I think that Israel is caught in a trap: If it holds back from going after the terrorist leaders, it puts itself in danger. But if it goes after them in any effective way, it will definitely hit innocents, since these terrorists are like needles in a haystack. They hide themselves amongst the population. Of course, the leaders of Fatah and Hamas know this and exploit it to the fullest. It's a lose-lose situation for Israel, and the Arabs well know it.

I looked at a few of the bonus tapes, which were apparently outtakes from the same film. The ones with Tomash were interesting in that he straddles the line of this dilemma. On the one hand, he says that Israel has to stop destroying houses and using too much force because it radicalizes the population.
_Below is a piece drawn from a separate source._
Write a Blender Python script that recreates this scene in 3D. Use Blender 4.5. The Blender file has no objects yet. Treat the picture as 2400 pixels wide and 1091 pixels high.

On the other hand he says that Israel has the right to defend itself. So, he's suggesting that Israel just use a lighter more precise touch. The problem is that I don't think the technology exists yet that would allow that.

I don't know where they came up with that "Tomash" business. That's Khaled Abu Toameh from the Jerusalem Post.

Oh yeah, I was wondering about that. I didn't remember the guy's name exactly, so I wasn't sure if the name was incorrect. But I knew who he was.

He wasn't very friendly to the interviewers, although I could see why, as their behavior was polite enough but not very professional. They are very young, of course, but they seemed unsure of what they were doing, and their questions were often lame. Even Shoebat, who seems like a very nice person, was beginning to lose a little patience with them.